Calmwaters 11-25-2011 12:37 PM

As long as you do not over feed your fish the snails will not over run your tank. ; )

magpie 11-25-2011 01:01 PM

Quote:

Originally Posted by Byron (Post 902497)
That is very nice, well done. My one hardscape suggestion would be to put a chunk of wood vertical in the left rear corner. Not only to cover the filter stem, but for balance; I find that end of the tank just a tad "light" in weight and it needs something dark and vertical but not too wide. The wood you mentioned on order might do it, I don't know what it is like. A thinnish piece reaching to or close to the top would work, creating the impression of a standing tree or tree trunk.

I do like your river rock arrangement, very natural. A that is a nice substrate. For floating plants, nothing beats Water Sprite if you can get it. Brazilian Pennywort is my second choice. And definitely small snails, Malaysian Livebearing are ideal especially for the substrate which should be left alone by the aquarist.

On the fish, be careful with the Bolivians. If you can be certain of getting one male and 3 females, four will work; two males/two females might but might also be a bit "iffy."

As for the other fish, you have conflicting water parameters. Forktail rainbows should be in basic (pH above 7), and that will finish cardinal tetra that must have acidic. In my experience cardinals should not be above pH 6.
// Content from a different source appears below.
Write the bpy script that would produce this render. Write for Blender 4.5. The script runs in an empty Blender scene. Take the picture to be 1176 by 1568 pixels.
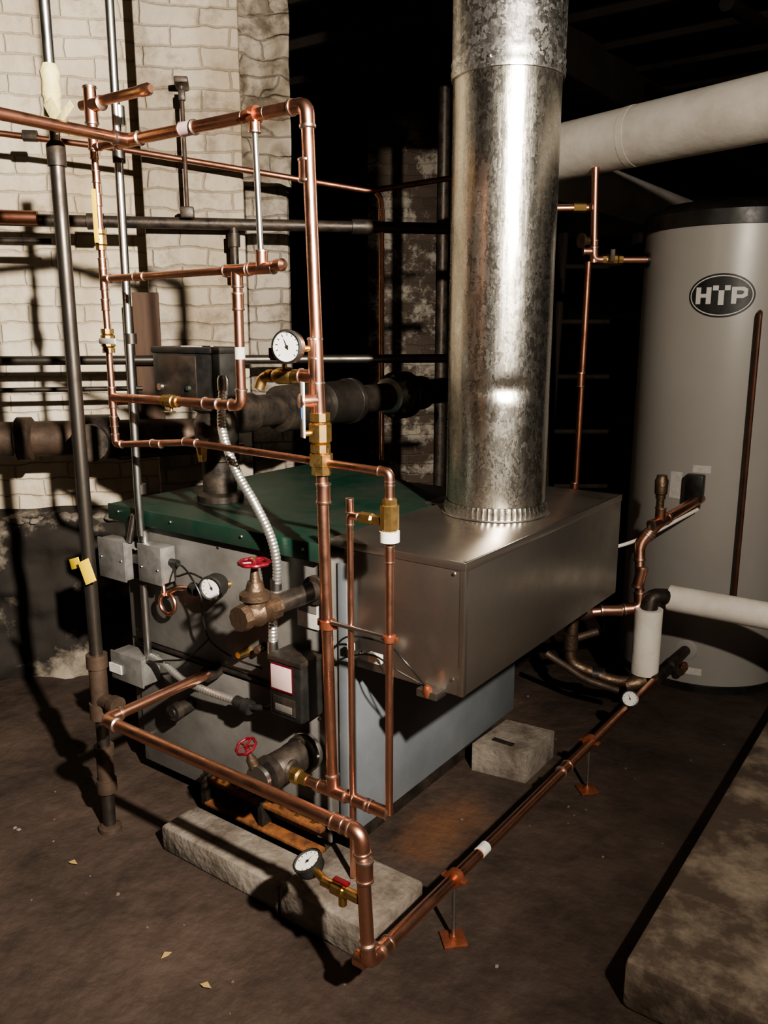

There is also an issue with current; the goby come from fast-flowing streams, and this is certainly not desirable to cardinals or hatchets or killies. On the killies, they would be perfect with cardinals and similar, as the killies stay under floating plants and need acidic water (not above pH 7).

Byron.

I agree with the L side of the tank - I picture the driftwood coming reaching up and over to that side, but we shall see. For the driftwood, I bought #2148 on this page. It may need to be trimmed - it's long. I might cut it and use it in two pieces, or a larger piece with a smaller branch elsewhere. We shall see.
Driftwood page 4 The Driftwood Store


I was told that Bolivians liked being social, so more than one pair was good for them, that you'd see more of their personality that way, and that 4 would be good in a 3-ft long tank. I keep getting conflicting information in that regard and am not sure what to do. What would you suggest?
I was told to get a bunch of them and see if the LFS would take back the fish that don't pair off to find two pair.

Our water is soft and the pH generally runs right around neutral. Right now mine is 7.2 - with the driftwood added it might drop a bit, which is what happened to me previously, where it typically ran 6.8 - 7.0.

I definitely want Rams of some sort - Bolivians are hardier and seem even more interactive which is why I have them on my list.
I was initially considering a pair of Rams and then a pair or trio of Apistos, but then thought that one dwarf cichlid would be better than two. (?)

I love Kuhli loaches.
I love gobies (obviously am drawn to eel-looking fish with character - I would love a rope fish but I know it's not suited for this tank with smaller fish). I am fascinated by them and think they're adorable. Plus, the fact that they eat algae - rather well, I hear - is a bonus.
I am really drawn to the forktails as a unique schooler with some color and activity.

Cardinals are just fish that worked well for me previously (even in that same pH range) and I like how a large school of them look. I don't have my heart set on them, the killies, or the hatchets but do need some more middle-upper fish. I do really like killifish in general, though. I am wary of other species of them, though, as I had a female A. Australe eat my Cardinals (I know that's not typical, and I wouldn't have believed it myself had I not seen a tail sticking out of her mouth.)

I also like Silver tip Tetras quite a bit but read that they can be nippy.
I don't like Neons as much as Cardinals but if they're better suited I'd consider them - the blue is nice to have compared with the normal coloration of most other fish I want - which is why I like the Cardinals.
I also could go for Rummynose Tetras.
My husband likes Zebra Danios, I would like a little more color but am open to them.
(Haven't read up on water conditions for the above)

Other suggestions for me? Again, I am very open to suggestions.